> **INFORMATION SHOWN**:
[start]
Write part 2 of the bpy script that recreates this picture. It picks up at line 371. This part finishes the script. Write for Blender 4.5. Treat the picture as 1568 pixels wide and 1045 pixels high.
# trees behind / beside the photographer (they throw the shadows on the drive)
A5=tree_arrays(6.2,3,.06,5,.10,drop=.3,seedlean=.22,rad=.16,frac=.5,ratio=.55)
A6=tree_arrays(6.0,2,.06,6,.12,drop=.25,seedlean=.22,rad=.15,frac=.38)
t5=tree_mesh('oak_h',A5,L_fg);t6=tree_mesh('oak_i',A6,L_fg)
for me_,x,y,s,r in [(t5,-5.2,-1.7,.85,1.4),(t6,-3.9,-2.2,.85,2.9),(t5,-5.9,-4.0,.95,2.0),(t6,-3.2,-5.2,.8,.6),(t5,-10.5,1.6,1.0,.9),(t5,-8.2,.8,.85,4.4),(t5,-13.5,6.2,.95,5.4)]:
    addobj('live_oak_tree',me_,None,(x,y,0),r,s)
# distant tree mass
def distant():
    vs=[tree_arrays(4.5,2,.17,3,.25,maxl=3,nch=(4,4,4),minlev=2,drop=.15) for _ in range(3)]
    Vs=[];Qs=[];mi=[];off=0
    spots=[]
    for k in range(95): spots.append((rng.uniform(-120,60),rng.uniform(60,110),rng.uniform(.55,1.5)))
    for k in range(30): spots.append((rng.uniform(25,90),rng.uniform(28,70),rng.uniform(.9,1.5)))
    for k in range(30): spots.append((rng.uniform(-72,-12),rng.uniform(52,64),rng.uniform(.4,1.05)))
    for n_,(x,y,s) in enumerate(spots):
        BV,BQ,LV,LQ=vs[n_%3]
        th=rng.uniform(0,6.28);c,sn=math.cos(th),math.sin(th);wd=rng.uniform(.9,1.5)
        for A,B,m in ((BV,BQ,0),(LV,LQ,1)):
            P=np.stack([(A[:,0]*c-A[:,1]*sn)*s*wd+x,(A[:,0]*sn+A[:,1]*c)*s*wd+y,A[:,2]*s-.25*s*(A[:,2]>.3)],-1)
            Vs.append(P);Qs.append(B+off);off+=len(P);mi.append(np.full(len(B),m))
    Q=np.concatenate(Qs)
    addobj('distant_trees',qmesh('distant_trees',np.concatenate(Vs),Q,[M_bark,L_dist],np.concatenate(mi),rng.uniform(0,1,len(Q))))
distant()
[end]
Copy the material above back out, exactly as written.

Write part 2 of the bpy script that recreates this picture. It picks up at line 371. This part finishes the script. Write for Blender 4.5. Treat the picture as 1568 pixels wide and 1045 pixels high.
# trees behind / beside the photographer (they throw the shadows on the drive)
A5=tree_arrays(6.2,3,.06,5,.10,drop=.3,seedlean=.22,rad=.16,frac=.5,ratio=.55)
A6=tree_arrays(6.0,2,.06,6,.12,drop=.25,seedlean=.22,rad=.15,frac=.38)
t5=tree_mesh('oak_h',A5,L_fg);t6=tree_mesh('oak_i',A6,L_fg)
for me_,x,y,s,r in [(t5,-5.2,-1.7,.85,1.4),(t6,-3.9,-2.2,.85,2.9),(t5,-5.9,-4.0,.95,2.0),(t6,-3.2,-5.2,.8,.6),(t5,-10.5,1.6,1.0,.9),(t5,-8.2,.8,.85,4.4),(t5,-13.5,6.2,.95,5.4)]:
    addobj('live_oak_tree',me_,None,(x,y,0),r,s)
# distant tree mass
def distant():
    vs=[tree_arrays(4.5,2,.17,3,.25,maxl=3,nch=(4,4,4),minlev=2,drop=.15) for _ in range(3)]
    Vs=[];Qs=[];mi=[];off=0
    spots=[]
    for k in range(95): spots.append((rng.uniform(-120,60),rng.uniform(60,110),rng.uniform(.55,1.5)))
    for k in range(30): spots.append((rng.uniform(25,90),rng.uniform(28,70),rng.uniform(.9,1.5)))
    for k in range(30): spots.append((rng.uniform(-72,-12),rng.uniform(52,64),rng.uniform(.4,1.05)))
    for n_,(x,y,s) in enumerate(spots):
        BV,BQ,LV,LQ=vs[n_%3]
        th=rng.uniform(0,6.28);c,sn=math.cos(th),math.sin(th);wd=rng.uniform(.9,1.5)
        for A,B,m in ((BV,BQ,0),(LV,LQ,1)):
            P=np.stack([(A[:,0]*c-A[:,1]*sn)*s*wd+x,(A[:,0]*sn+A[:,1]*c)*s*wd+y,A[:,2]*s-.25*s*(A[:,2]>.3)],-1)
            Vs.append(P);Qs.append(B+off);off+=len(P);mi.append(np.full(len(B),m))
    Q=np.concatenate(Qs)
    addobj('distant_trees',qmesh('distant_trees',np.concatenate(Vs),Q,[M_bark,L_dist],np.concatenate(mi),rng.uniform(0,1,len(Q))))
distant()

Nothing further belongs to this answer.